As companies increase their cybersecurity defenses, fraudsters are now targeting call centers with easily obtained and plentiful personally identifying information and they are sharing it too.

report from TRUSTID confirms that call center professionals are being inundated with social engineering attempts from fraudsters looking to takeover customer accounts.  

The results spotlighted six insights:

1. Call centers are now the vector of choice for criminal attacks. This year 51% of respondents from the financial services industry and 32% of all respondents recognized the phone channel as the primary source of ATO attacks. “Fraudsters increasingly recognize it as the weakest link in an organization’s attack surface,” the report emphasized.

2. Virtualized calls pose the greatest ATO threat. Across all industries, respondents recognized much more criminal activity coming through virtualized calls (40%) than spoofed calls (32%). Criminals are increasingly turning to web-based calling services (Skype), Google Project Fi (routed through T-Mobile or U.S. Cellular), or a business PBX as the biggest threat vector to call centers today. “The calls are authentic, unique and legitimate.”

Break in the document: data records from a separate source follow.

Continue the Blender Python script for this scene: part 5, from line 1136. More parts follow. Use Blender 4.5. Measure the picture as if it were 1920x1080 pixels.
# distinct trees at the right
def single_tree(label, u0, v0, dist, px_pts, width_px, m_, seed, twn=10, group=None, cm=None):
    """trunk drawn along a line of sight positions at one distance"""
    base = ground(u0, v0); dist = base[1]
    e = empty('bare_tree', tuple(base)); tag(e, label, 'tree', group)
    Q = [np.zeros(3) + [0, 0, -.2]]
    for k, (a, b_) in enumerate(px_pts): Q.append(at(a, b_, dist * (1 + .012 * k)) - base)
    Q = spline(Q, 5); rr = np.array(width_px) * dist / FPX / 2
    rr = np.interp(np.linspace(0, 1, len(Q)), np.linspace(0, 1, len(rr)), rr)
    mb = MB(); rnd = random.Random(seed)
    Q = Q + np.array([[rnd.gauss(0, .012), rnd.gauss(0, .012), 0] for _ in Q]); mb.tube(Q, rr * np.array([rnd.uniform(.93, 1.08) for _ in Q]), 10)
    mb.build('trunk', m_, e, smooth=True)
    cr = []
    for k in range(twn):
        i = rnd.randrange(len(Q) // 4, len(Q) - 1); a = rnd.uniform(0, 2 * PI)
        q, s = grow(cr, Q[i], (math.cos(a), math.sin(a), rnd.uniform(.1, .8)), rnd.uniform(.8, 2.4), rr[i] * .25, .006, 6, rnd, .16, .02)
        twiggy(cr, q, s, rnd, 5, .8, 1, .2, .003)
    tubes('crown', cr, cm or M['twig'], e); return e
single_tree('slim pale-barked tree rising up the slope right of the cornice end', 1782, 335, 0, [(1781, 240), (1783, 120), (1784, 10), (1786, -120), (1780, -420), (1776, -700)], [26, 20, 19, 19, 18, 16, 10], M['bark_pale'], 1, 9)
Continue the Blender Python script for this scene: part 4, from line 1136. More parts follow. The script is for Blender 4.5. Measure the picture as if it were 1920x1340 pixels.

3. Customer experience and fraud prevention expected to improve in tandem. Despite the shifting threat landscape and concurrent pressure to deliver the best customer experience possible, 76% of call center leaders felt they could prevent ATO without obstructing their customers’ experience. Call report survey data also suggested eagerness for change with 46% ‘very’ or ‘somewhat’ dissatisfied with their current caller authentication method(s), a 50% increase since 2018.

4. Pre-answer authentication emerged as preferred choice. There is growing interest in pre-answer authentication approaches to speed the verification process – with respondents increasingly recognizing speed as essential to delivering the best customer experience possible.

5. Easy customer enrollment tops requirements. Three priorities emerged: easy user enrollment, if callers refuse to sign up for a new authentication approach then the technology can’t deliver any benefit; improved fraud detection, 91% of respondents rated this as a high priority; and authentication accuracy: respondents will only consider new technologies that can authenticate legitimate callers.

6. Plans for true multi-factor authentication doubled. The percentage of respondents not knowing their organization’s plans for MFA dropped from 36% to 27%, indicating more organizations formalizing plans to reduce their dependence on a single-factor knowledge-based authentication approach. Respondents planning to replace KBA with an MFA approach based on new technologies more than doubled from 8% to 17%.